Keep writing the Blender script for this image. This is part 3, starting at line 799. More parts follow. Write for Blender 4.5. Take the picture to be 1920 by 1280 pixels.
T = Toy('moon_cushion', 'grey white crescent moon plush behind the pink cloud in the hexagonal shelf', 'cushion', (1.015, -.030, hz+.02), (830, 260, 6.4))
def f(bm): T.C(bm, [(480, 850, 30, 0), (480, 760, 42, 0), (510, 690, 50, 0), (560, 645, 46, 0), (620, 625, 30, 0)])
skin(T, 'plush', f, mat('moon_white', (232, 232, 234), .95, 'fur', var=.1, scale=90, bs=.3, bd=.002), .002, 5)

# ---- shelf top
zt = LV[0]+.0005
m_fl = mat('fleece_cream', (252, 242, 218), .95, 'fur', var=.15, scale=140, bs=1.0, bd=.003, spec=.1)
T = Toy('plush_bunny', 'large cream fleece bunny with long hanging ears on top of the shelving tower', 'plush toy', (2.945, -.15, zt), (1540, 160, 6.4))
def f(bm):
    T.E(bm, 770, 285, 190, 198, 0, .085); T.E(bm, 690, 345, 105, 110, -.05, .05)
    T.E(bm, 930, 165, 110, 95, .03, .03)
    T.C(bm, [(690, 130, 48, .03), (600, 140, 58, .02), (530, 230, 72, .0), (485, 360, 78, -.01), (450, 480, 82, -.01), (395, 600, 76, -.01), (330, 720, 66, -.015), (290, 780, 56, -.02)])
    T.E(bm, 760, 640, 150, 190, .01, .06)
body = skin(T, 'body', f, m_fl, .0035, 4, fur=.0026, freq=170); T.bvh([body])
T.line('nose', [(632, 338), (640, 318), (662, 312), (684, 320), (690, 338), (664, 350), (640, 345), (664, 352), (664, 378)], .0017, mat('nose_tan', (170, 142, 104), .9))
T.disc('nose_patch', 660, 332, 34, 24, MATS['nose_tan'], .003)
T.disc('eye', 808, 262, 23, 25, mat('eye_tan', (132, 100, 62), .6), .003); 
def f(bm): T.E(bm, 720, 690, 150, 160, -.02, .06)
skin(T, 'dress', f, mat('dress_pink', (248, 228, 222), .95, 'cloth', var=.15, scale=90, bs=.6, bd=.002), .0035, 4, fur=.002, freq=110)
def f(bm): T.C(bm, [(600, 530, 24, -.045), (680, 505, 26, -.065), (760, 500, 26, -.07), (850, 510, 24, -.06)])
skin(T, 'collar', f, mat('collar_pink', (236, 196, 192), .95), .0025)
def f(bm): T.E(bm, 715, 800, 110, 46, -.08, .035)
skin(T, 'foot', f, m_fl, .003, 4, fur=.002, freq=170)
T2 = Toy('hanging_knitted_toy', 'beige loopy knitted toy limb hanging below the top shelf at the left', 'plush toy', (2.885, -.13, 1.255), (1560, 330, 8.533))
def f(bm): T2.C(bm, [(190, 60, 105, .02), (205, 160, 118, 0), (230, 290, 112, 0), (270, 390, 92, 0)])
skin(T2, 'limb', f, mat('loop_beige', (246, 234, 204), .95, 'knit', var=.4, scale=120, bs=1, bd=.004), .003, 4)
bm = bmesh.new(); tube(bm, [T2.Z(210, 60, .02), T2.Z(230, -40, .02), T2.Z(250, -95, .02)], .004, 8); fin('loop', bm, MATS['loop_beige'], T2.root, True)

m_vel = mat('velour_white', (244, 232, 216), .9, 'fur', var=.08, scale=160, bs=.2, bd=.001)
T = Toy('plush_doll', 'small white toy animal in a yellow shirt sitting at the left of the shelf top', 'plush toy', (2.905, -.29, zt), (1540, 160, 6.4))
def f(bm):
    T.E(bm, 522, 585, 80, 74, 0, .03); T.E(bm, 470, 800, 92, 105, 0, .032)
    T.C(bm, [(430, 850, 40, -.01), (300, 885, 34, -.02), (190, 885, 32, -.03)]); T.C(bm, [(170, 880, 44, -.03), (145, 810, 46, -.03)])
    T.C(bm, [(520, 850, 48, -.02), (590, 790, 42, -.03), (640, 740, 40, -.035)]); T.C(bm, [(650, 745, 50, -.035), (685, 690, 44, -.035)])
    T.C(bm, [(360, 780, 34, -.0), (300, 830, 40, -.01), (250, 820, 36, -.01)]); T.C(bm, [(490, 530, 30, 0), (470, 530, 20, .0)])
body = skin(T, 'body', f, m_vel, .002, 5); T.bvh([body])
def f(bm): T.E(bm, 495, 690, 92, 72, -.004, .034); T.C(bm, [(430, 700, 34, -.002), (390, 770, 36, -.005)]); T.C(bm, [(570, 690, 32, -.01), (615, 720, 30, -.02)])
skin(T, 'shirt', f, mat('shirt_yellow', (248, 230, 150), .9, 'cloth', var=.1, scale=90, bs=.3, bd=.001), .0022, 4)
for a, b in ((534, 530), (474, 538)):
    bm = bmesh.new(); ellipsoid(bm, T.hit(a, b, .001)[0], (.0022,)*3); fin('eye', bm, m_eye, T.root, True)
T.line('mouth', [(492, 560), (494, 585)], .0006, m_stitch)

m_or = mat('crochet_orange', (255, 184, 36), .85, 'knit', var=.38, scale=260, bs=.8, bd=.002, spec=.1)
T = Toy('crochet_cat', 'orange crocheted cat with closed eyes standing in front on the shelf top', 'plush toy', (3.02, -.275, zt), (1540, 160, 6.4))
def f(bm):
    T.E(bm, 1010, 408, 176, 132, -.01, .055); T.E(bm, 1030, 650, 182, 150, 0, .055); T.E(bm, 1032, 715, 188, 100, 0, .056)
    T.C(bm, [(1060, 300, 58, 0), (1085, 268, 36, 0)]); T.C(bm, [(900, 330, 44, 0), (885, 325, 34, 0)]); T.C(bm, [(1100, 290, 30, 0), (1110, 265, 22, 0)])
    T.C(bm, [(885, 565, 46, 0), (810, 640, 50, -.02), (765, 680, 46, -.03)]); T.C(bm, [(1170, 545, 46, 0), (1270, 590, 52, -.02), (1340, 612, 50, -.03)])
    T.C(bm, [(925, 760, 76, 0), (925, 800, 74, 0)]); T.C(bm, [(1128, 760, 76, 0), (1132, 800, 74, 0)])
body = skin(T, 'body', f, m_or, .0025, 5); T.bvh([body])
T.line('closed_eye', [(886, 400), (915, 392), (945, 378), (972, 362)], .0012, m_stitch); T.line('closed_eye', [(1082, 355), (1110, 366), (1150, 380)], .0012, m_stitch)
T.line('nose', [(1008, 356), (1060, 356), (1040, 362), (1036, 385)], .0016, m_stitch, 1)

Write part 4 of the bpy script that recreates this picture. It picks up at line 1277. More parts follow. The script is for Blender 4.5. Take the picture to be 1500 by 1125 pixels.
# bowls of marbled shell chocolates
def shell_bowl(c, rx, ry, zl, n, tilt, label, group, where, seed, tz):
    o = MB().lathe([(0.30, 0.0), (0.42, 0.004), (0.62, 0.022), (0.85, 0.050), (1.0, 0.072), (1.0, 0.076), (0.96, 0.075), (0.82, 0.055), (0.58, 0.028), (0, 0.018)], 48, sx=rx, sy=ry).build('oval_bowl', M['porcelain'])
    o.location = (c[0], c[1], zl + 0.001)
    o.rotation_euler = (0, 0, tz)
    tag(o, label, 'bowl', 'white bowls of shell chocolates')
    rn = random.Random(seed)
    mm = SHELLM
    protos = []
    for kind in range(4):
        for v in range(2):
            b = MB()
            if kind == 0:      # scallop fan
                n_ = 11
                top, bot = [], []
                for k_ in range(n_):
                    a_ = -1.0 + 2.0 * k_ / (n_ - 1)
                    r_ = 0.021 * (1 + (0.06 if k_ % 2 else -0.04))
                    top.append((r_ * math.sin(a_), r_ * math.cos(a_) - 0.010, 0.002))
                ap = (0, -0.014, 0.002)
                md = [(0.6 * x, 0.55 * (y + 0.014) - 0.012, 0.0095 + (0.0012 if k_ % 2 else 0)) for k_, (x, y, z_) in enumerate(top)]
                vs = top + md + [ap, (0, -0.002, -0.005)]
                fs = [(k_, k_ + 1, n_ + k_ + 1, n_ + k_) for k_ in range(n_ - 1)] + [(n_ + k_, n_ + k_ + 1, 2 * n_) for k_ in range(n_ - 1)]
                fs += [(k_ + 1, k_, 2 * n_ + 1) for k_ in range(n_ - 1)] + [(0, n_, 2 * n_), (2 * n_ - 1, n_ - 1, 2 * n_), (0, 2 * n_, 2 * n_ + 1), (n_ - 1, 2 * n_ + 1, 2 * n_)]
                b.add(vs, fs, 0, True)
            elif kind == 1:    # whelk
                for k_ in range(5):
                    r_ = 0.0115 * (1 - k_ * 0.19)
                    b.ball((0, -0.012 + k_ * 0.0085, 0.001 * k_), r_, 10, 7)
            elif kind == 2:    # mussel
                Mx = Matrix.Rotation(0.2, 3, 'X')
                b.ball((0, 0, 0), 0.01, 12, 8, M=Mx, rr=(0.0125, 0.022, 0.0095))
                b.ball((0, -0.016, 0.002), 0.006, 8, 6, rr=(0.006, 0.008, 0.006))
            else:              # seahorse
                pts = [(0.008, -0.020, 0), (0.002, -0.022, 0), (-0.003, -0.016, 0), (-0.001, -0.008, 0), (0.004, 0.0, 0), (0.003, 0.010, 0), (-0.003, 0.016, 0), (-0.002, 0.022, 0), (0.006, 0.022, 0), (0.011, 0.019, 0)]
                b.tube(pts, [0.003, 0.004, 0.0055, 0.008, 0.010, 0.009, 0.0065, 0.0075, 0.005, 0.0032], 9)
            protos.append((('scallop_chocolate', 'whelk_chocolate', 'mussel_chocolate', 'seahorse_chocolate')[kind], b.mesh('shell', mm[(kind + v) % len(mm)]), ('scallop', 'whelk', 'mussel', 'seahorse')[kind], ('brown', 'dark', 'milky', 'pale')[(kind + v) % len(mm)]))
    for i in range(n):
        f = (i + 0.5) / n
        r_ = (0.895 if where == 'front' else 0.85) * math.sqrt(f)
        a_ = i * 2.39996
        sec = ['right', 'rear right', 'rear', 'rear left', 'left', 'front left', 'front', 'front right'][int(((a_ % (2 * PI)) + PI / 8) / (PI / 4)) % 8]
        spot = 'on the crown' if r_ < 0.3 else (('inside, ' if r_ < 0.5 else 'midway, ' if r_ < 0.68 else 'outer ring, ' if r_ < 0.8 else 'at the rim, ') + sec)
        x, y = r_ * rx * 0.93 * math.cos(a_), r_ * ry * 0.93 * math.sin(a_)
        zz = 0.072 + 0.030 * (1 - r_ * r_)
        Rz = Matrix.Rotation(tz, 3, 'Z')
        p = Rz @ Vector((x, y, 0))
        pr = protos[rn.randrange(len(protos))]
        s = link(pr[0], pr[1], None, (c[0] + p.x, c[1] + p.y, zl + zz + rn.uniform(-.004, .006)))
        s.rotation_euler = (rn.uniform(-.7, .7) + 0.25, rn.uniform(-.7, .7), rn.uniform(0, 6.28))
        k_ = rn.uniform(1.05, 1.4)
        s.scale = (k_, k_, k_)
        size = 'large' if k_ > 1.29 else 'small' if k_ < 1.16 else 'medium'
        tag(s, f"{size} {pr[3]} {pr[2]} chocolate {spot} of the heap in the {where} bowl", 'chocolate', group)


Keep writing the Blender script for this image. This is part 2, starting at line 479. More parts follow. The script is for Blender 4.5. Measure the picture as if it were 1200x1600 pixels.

> **TASK OBJECTIVE**: Filter the records above and return every line that holds the word "follow".

> **EXERCISE RESULT**:
Keep writing the Blender script for this image. This is part 3, starting at line 799. More parts follow. Write for Blender 4.5. Take the picture to be 1920 by 1280 pixels.
Write part 4 of the bpy script that recreates this picture. It picks up at line 1277. More parts follow. The script is for Blender 4.5. Take the picture to be 1500 by 1125 pixels.
Keep writing the Blender script for this image. This is part 2, starting at line 479. More parts follow. The script is for Blender 4.5. Measure the picture as if it were 1200x1600 pixels.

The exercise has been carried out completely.